My counseling and coaching practice has long rested on the recognition that every outward goal is tied to an inward limitation. As a person moves toward a meaningful aim, an inner barrier almost inevitably arises, often in ordinary moments, in the body’s stress responses, or in the quiet hours before sleep. This is not sabotage but revelation, because the limitation signals where integration is required if the goal is to be sustained by a fuller self.
When this inner work is avoided, the outward process becomes strained, not because the goal is misguided but because the psyche is asking to be included. Societies demonstrate parallel dynamics when they resist self-examination, since unaddressed fear and denial tend to harden into control and mistrust, eventually weakening the systems meant to provide stability.

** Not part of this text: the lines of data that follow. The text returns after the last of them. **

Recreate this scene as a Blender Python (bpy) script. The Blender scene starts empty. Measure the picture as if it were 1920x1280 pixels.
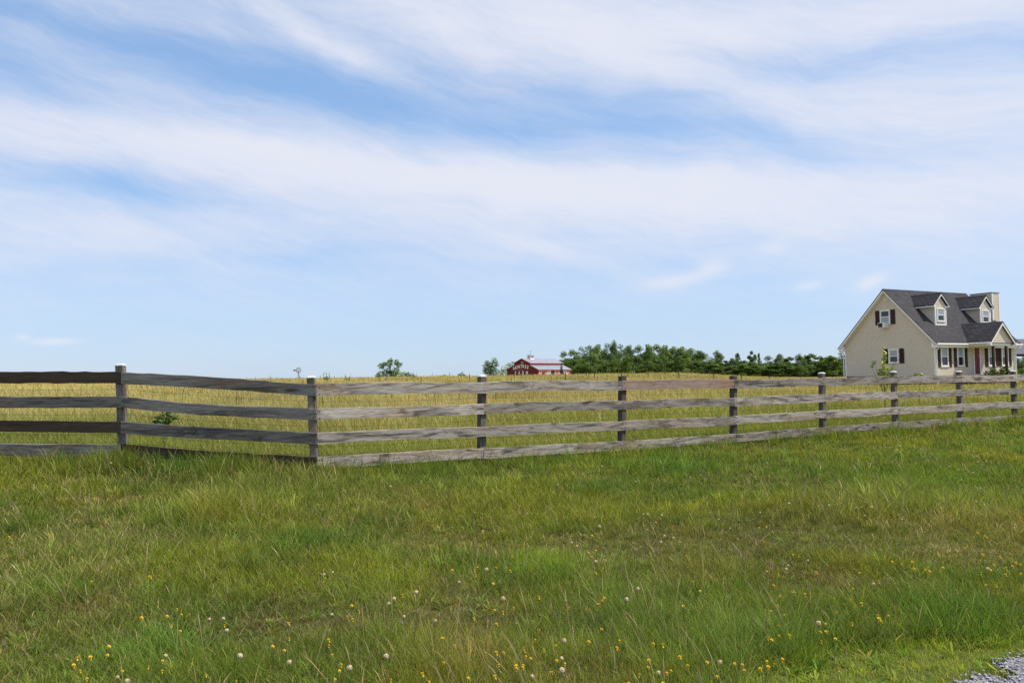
import bpy, math, random
import numpy as np
from mathutils import Vector, Matrix

random.seed(7)
RNG = np.random.default_rng(11)
SC = bpy.context.scene
COL = SC.collection
R = math.radians

# ------------------------------------------------------------------ camera
FPX = 1550.0
PITCH, ROLL, EYE = math.atan(69 / FPX), -0.015, 1.6
cam_data = bpy.data.cameras.new('camera')
cam_data.sensor_width = 36.0
cam_data.lens = FPX / 1920 * 36.0
cam_data.clip_end = 20000
cam = bpy.data.objects.new('camera', cam_data)
COL.objects.link(cam)
CM = Matrix.Rotation(math.pi / 2 + PITCH, 4, 'X') @ Matrix.Rotation(ROLL, 4, 'Z')
cam.matrix_world = Matrix.Translation((0, 0, EYE)) @ CM
SC.camera = cam
CM3 = np.array(CM.to_3x3())


def ray(px, py):
    return CM3 @ np.array([(px - 960) / FPX, -(py - 640) / FPX, -1.0])


def at(px, py, Y):
    d = ray(px, py)
    p = np.array([0, 0, EYE]) + d * (Y / d[1])
    return p


# ------------------------------------------------------------------ terrain
def sstep(a, b, x):
    t = np.clip((x - a) / (b - a), 0, 1)
    return t * t * (3 - 2 * t)


def _hash(ix, iy, s):
    h = (ix.astype(np.int64) * 374761393 + iy.astype(np.int64) * 668265263 + s * 974634321) & 0xFFFFFFFF
    h = ((h ^ (h >> 13)) * 1274126177) & 0xFFFFFFFF
    return ((h ^ (h >> 16)) & 0xFFFFFF) / float(0xFFFFFF)


def vnoise(x, y, s=0):
    x = np.asarray(x, float); y = np.asarray(y, float)
    ix, iy = np.floor(x), np.floor(y)
    fx, fy = x - ix, y - iy
    fx = fx * fx * (3 - 2 * fx); fy = fy * fy * (3 - 2 * fy)
    a = _hash(ix, iy, s); b = _hash(ix + 1, iy, s); c = _hash(ix, iy + 1, s); d = _hash(ix + 1, iy + 1, s)
    return (a * (1 - fx) + b * fx) * (1 - fy) + (c * (1 - fx) + d * fx) * fy


def fbm(x, y, s=0, o=3):
    t, a, f, n = 0, 1.0, 1.0, 0
    for i in range(o):
        t = t + a * vnoise(x * f, y * f, s + i * 17); n += a
        a *= 0.5; f *= 2.03
    return t / n


def fence_y(x):
    x = np.asarray(x, float)
    return np.where(x < -2.48, 10.33 + 0.03 * (-2.48 - x), 10.33 + 0.637 * (x + 2.48))


def fence_z(x):
    return np.interp(x, [-12, -9, -6.5, -4.9, -2.48, 0, 30], [.60, .60, .57, .53, .385, .345, .345])


def terrain(x, y):
    x = np.asarray(x, float); y = np.asarray(y, float)
    yf, zf = fence_y(x), fence_z(x)
    t = np.clip((y - 3.0) / (yf - 3.0), 0, 1)
    front = zf * t
    d = np.hypot(x, y)
    b = sstep(0, 9, y - yf)
    px = 960 + FPX * x / np.maximum(y, 0.5)
    A = 0.95 * (1 - sstep(1240, 1500, px)) + 0.02
    back = zf * (1 - b) + 0.42 * b + A * sstep(18, 105, d)
    z = np.where(y <= yf, front, back)
    near = 1 - sstep(40, 90, d)
    z = z + near * 0.05 * (fbm(x * .9, y * .9, 5, 2) - .5) * np.where(np.abs(y - yf) < .6, 0.4, 1.0)
    return z


def on_ground(px, py, h=0.0):
    """the point of the ground (plus h) seen in that direction"""
    d = ray(px, py)
    lo, hi = 0.5, 400.0
    for _ in range(60):
        m = 0.5 * (lo + hi)
        p = np.array([0, 0, EYE]) + d * m
        if p[2] > float(terrain(p[0], p[1])) + h: lo = m
        else: hi = m
    p = np.array([0, 0, EYE]) + d * lo
    return p


# ------------------------------------------------------------------ helpers
def tag(o, label=None, cat=None, group=None, kind=None):
    if label: o['label'] = label
    if cat: o['category'] = cat
    if group: o['group'] = group
    if kind: o['kind'] = kind
    return o


def empty(name, loc=(0, 0, 0), rz=0.0):
    o = bpy.data.objects.new(name, None)
    o.empty_display_size = 0.2
    o.location = loc
    o.rotation_euler = (0, 0, rz)
    COL.objects.link(o)
    return o


def link(name, me, mat=None, parent=None, smooth=False):
    o = bpy.data.objects.new(name, me)
    if mat is not None and not me.materials: me.materials.append(mat)
    if smooth: me.shade_smooth()
    COL.objects.link(o)
    if parent is not None: o.parent = parent
    return o


def np_mesh(name, verts, faces_flat, loop_tot, colors=None):
    me = bpy.data.meshes.new(name)
    nv, nl, nf = len(verts), len(faces_flat), len(loop_tot)
    me.vertices.add(nv)
    me.vertices.foreach_set('co', np.ascontiguousarray(verts, np.float32).ravel())
    me.loops.add(nl)
    me.loops.foreach_set('vertex_index', np.ascontiguousarray(faces_flat, np.int32))
    me.polygons.add(nf)
    st = np.concatenate([[0], np.cumsum(loop_tot)[:-1]]).astype(np.int32)
    me.polygons.foreach_set('loop_start', st)
    try: me.polygons.foreach_set('loop_total', np.ascontiguousarray(loop_tot, np.int32))
    except Exception: pass
    me.update(calc_edges=True)
    if colors is not None:
        a = me.color_attributes.new('tint', 'FLOAT_COLOR', 'POINT')
        c = np.ones((nv, 4), np.float32); c[:, :3] = colors
        a.data.foreach_set('color', c.ravel())
    return me


class MB:
    def __init__(s): s.v, s.f = [], []

    def poly(s, *pts):
        n = len(s.v); s.v += [tuple(p) for p in pts]; s.f.append(tuple(range(n, n + len(pts)))); return s

    def box(s, a, b):
        x0, y0, z0 = a; x1, y1, z1 = b
        n = len(s.v)
        s.v += [(x0, y0, z0), (x1, y0, z0), (x1, y1, z0), (x0, y1, z0), (x0, y0, z1), (x1, y0, z1), (x1, y1, z1), (x0, y1, z1)]
        s.f += [tuple(n + i for i in q) for q in ((3, 2, 1, 0), (4, 5, 6, 7), (0, 1, 5, 4), (1, 2, 6, 5), (2, 3, 7, 6), (3, 0, 4, 7))]
        return s

    def prism(s, pts, vec):
        """closed prism: polygon pts extruded by vec"""
        n = len(s.v); k = len(pts)
        s.v += [tuple(p) for p in pts] + [tuple(p[i] + vec[i] for i in range(3)) for p in pts]
        s.f.append(tuple(range(n + k - 1, n - 1, -1))); s.f.append(tuple(range(n + k, n + 2 * k)))
        for i in range(k):
            j = (i + 1) % k
            s.f.append((n + i, n + j, n + k + j, n + k + i))
        return s

    def bar(s, p, q, r, sides=6, r2=None):
        p, q = Vector(p), Vector(q)
        d = (q - p).normalized()
        a = d.orthogonal().normalized(); b = d.cross(a)
        r2 = r if r2 is None else r2
        n = len(s.v)
        for c, rr in ((p, r), (q, r2)):
            for i in range(sides):
                t = 2 * math.pi * i / sides
                s.v.append(tuple(c + (a * math.cos(t) + b * math.sin(t)) * rr))
        for i in range(sides):
            j = (i + 1) % sides
            s.f.append((n + i, n + j, n + sides + j, n + sides + i))
        s.f.append(tuple(range(n + sides - 1, n - 1, -1))); s.f.append(tuple(range(n + sides, n + 2 * sides)))
        return s

    def mesh(s, name):
        me = bpy.data.meshes.new(name); me.from_pydata(s.v, [], s.f); me.update(); return me

    def build(s, name, mat, parent=None, smooth=False):
        return link(name, s.mesh(name), mat, parent, smooth)


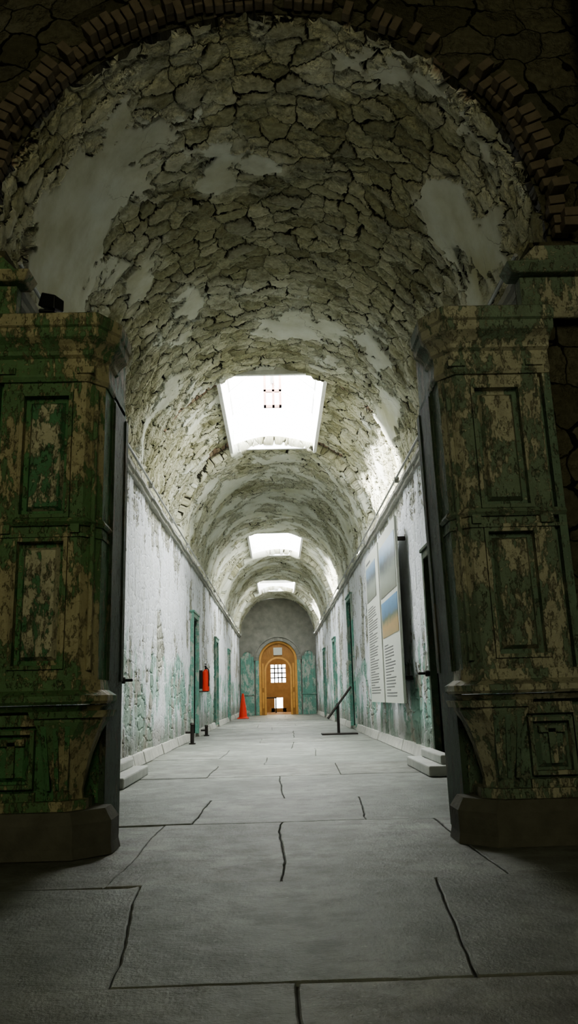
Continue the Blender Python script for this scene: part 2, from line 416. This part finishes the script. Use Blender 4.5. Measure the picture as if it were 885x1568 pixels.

Conflict, therefore, is not the enemy of growth but one of its engines when it is met in relationship. Human beings are not built to metabolize large tensions alone, and when conflict exceeds solitary capacity, connection becomes necessary. Without connection, the work is abandoned, and what is abandoned returns later in more rigid forms. Democracies face a similar danger when citizens withdraw from the labor of participation and repair.
The deeper invitation of this moment may be to strengthen both inner and outer containers so they can hold truth, disagreement, and repair without collapse. A democracy, like a psyche, remains viable through self-examination, shadow acknowledgment, and the willingness to repair in relationship. Change within the individual is inseparable from change within society because the two are in constant dialogue, each shaping the other.
Seen in this light, meeting the inner oppressor, rehoming disowned parts, and recognizing inward limitations are not merely personal tasks but contributions to the ethical maturation of the culture. We do not heal the world by ourselves, yet we also do not heal apart from it, because every increment of consciousness subtly alters the field in which we live together.